Other phase two products include pails of premade dough that you can scoop and bake yourself at home, and pre portioned “cookie pucks” — or circles of dough — that don’t even require scooping. These would be sold to consumers.
All that’s needed for any of these products to ramp up is a launch customer; Lundberg is hard at work on that.
Phase three will see mass production of baked and packaged cookies for distribution through several possible channels, including grocery stores, restaurants and fundraising opportunities.
Somebody, after all, has to make all those cookies Girl Scouts sell every spring.

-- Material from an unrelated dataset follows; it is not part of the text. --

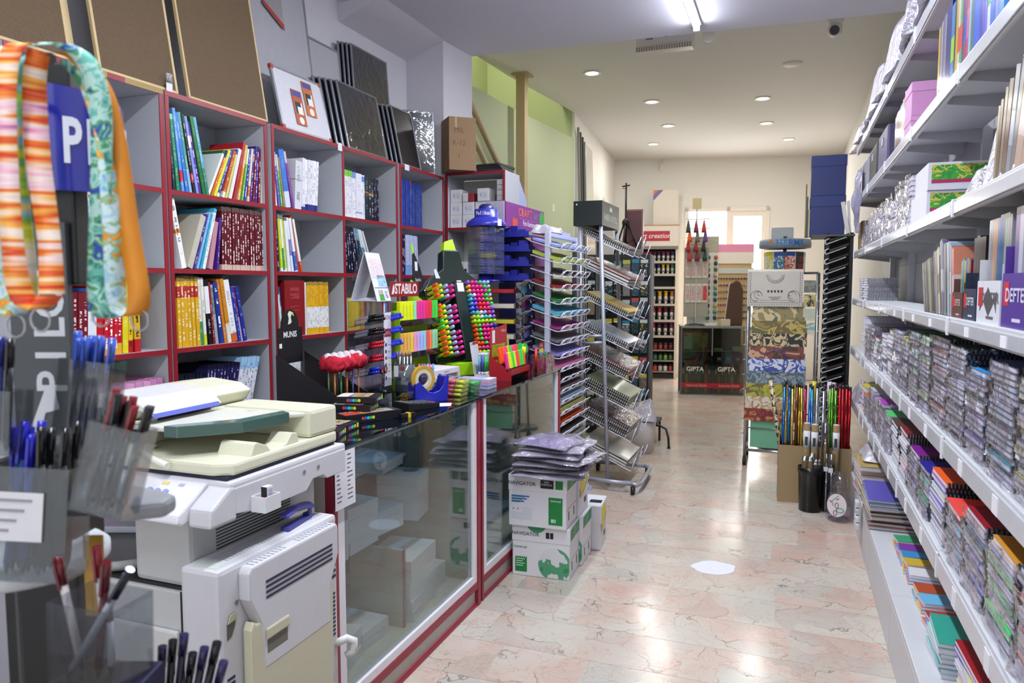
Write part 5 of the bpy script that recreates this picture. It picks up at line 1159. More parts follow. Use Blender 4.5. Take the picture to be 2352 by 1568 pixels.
# smaller hanging card of the same make behind it
t = thing('marker_card', 'black and clear highlighter card with a green tip behind the STABILO sign', 'display card', (-1.93, 3.62, 1.50), 0); t.rotation_euler = (0, R(-3), 0)
prism('card', t, [(-0.05, 0.0), (0.05, 0.0), (0.06, 0.06), (0.03, 0.12), (-0.03, 0.20), (-0.05, 0.19), (-0.06, 0.06)], 0, 0.003, P('#16161c', 0.3), 'x'); prism('tip', t, [(-0.05, 0.19), (-0.03, 0.20), (-0.045, 0.25), (-0.06, 0.24)], 0, 0.003, P('#8ede2a', 0.4), 'x'); box('ticket', t, (0.0032, -0.03, 0.10), (0.004, 0.0, 0.15), P('#dcdae4', 0.6))
text('lettering', t, 'Stabilo', 0.025, P('#d8dce0', 0.5), (0.0038, 0.0, 0.05), FX)
# --- flat white boxes and gift bag, pencil tub, tape, etc
WB2 = P('#d8d4da', 0.5)
for k in range(3):
    t = thing('flat_box', ('bottom', 'middle', 'top')[k] + ' flat white box of the pile before the STABILO stand', 'box', (-1.735 - 0.02 * (2 - k) * 0, 3.42 - k * 0.03, CZ + k * 0.031), R(4 - 5 * k), 'flat white boxes')
    box('body', t, (-0.09, -0.12, 0.0), (0.09, 0.16, 0.030), WB2, 0.003); text('lettering', t, 'tombow', 0.014, P('#a05a90', 0.5), (0.0906, 0.03, 0.015), FX); box('top_print', t, (-0.05, -0.06, 0.030), (0.03, 0.02, 0.0304), P('#b04a68', 0.5))
t = thing('pencil_tub', 'clear plastic tub of charcoal pencils with a silver wrap', 'container', (-1.665, 2.985, CZ), 0)
lathe('tub', t, [(0.0, 0.001), (0.042, 0.001), (0.046, 0.004), (0.047, 0.16), (0.045, 0.16), (0.044, 0.006), (0.0, 0.005)], GLASS('#dfe6ea', 0.12, 0.03, 0.85)); lathe('wrap', t, [(0.0455, 0.02), (0.0465, 0.02), (0.0465, 0.155), (0.0455, 0.155)], P('#6f767c', 0.4))
box('label', t, (-0.03, -0.0485, 0.10), (-0.008, -0.0465, 0.15), P('#dcdce4', 0.6)); box('brand_patch', t, (0.006, -0.0482, 0.135), (0.026, -0.0465, 0.148), P('#b02a30', 0.5)); text('lettering', t, 'Charcoal', 0.012, P('#d8dce0', 0.5), (0.012, -0.0484, 0.124), FY)
for k in range(13):
    a = k * 2.4; rr = 0.008 + 0.026 * math.sqrt(k / 13)
    p = thing('charcoal_pencil', '%s silver and black pencil in the charcoal tub' % od(k), 'pencil', (-1.665 + rr * math.cos(a), 2.985 + rr * math.sin(a), CZ + 0.007), 0, 'pencils in the charcoal tub')
    cyl('shaft', p, (0, 0, 0), (0, 0, 0.185), 0.0052, P('#b4b8bc', 0.2, 0.8) if k % 3 else P('#1a1a1e', 0.4), seg=6); cyl('point', p, (0, 0, 0.185), (0, 0, 0.208), 0.0052, P('#b08a5e', 0.7), 0.0012, seg=6)
t = thing('gift_bag', 'small clear bag of pink and blue pens by the blue tape dispenser', 'bag', (-1.60, 3.07, CZ), R(20))
box('film', t, (-0.035, -0.04, 0), (0.035, 0.04, 0.13), GLASS('#cfd8f0', 0.14, 0.1, 0.8, 0.5, 40)); 
for k in range(6): cyl('pen', t, (-0.025 + k * 0.01, -0.02 + 0.008 * (k % 3), 0.003), (-0.03 + k * 0.013, -0.01 + 0.01 * (k % 2), 0.15), 0.005, P(('#e03a6a', '#4a6ae0', '#c83a5a', '#6aa8d8', '#d84a70', '#5a9ac8')[k], 0.4), seg=8)
t = thing('tape_dispenser', 'blue desk tape dispenser holding a roll of clear tape', 'tape dispenser', (-1.50, 2.895, CZ), R(62))
BLU = P('#2228a8', 0.32, var=0.02)
prof = [(-0.085, 0.0), (0.085, 0.0), (0.095, 0.115), (0.082, 0.118)] + [(0.055 * math.cos(R(a)) * 1.1 + 0.012, 0.105 + 0.062 * math.sin(R(a))) for a in (-10, -35, -60, -90, -120, -150)] + [(-0.07, 0.098), (-0.085, 0.09)]
for y in (-0.032, 0.026): prism('side_wall', t, prof, y, y + 0.006, BLU, 'y', 0.0015, seg=1)
box('base', t, (-0.083, -0.026, 0), (0.083, 0.026, 0.02), BLU); box('nose', t, (0.07, -0.026, 0.02), (0.092, 0.026, 0.112), BLU, 0.003); box('heel', t, (-0.083, -0.026, 0.02), (-0.062, 0.026, 0.088), BLU, 0.003)
t = thing('tape_roll', 'amber roll of clear tape sitting in the blue dispenser', 'tape', (-1.512, 2.868, CZ + 0.105), R(62))
bm = bmesh.new()
def ring(bm, r0, r1, w, mi):
    n = 28
    V = [[bm.verts.new((r * math.cos(2 * math.pi * k / n), y, r * math.sin(2 * math.pi * k / n))) for k in range(n)] for r, y in ((r0, -w), (r1, -w), (r1, w), (r0, w))]
    for i in range(4):
        for k in range(n):
            f = bm.faces.new((V[i][k], V[i][(k + 1) % n], V[(i + 1) % 4][(k + 1) % n], V[(i + 1) % 4][k])); f.material_index = mi; f.smooth = i % 2 == 1
    bmesh.ops.recalc_face_normals(bm, faces=bm.faces)
ring(bm, 0.044, 0.060, 0.010, 0); put('tape', to_mesh('tape', bm, P('#c09a3c', 0.25)), t)
bm = bmesh.new(); ring(bm, 0.028, 0.0435, 0.0098, 0); put('core', to_mesh('core', bm, P('#d2cab0', 0.5)), t); cyl('hub', t, (0, -0.012, 0), (0, 0.012, 0), 0.012, P('#2a2a50', 0.4))
t = thing('acrylic_box', 'clear acrylic box of rubber bands in front of the pencil tub', 'container', (-1.60, 2.80, CZ), R(22))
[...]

Should a high-volume customer such as this come calling, Lundberg will be ready.
“We have equipment now to produce as many as 20,000 to 30,000 cookies an hour.”
Peterson thinks it’s likely that more than one route to market will develop into a sizeable business, perhaps simultaneously, and when it does Tic Tac Dough’s Webster City facility is one with lots of room for growth.
“We own a 45,000-square-foot facility which we believe can become the largest commercial bakery in the state of Iowa.”
Many kinds of cookies are sold in America today. Just look at the shelf space devoted to cookies in supermarkets.
When asked what the top-selling cookie in America is today, Lundberg didn’t hesitate. “It’s Oreos.”
Introduced in 1912 by the National Biscuit Company (Nabisco), more than 40 billion Oreo cookies are sold in 100 countries every year, making it by far the world’s most popular brand.
That’s not the market Tic Tac Dough is targeting with its first product line: the individually-packaged cookies named after Webster city people, places and landmarks.
“We’re a premium, hand-made, soft-baked, gourmet cookie,” Lundberg said.
The cookies weigh 3 ounces each and sell for $2.50. They are, in short, the kind of cookies many Americans may once have made at home, but few have the time, or experience, to make today.
The company is hosting a ribbon-cutting today at noon to officially mark the opening of the factory. You can buy Webster City brand cookies at Tic Tac Dough’s store from 11 a.m. to 5 p.m. Monday to Friday.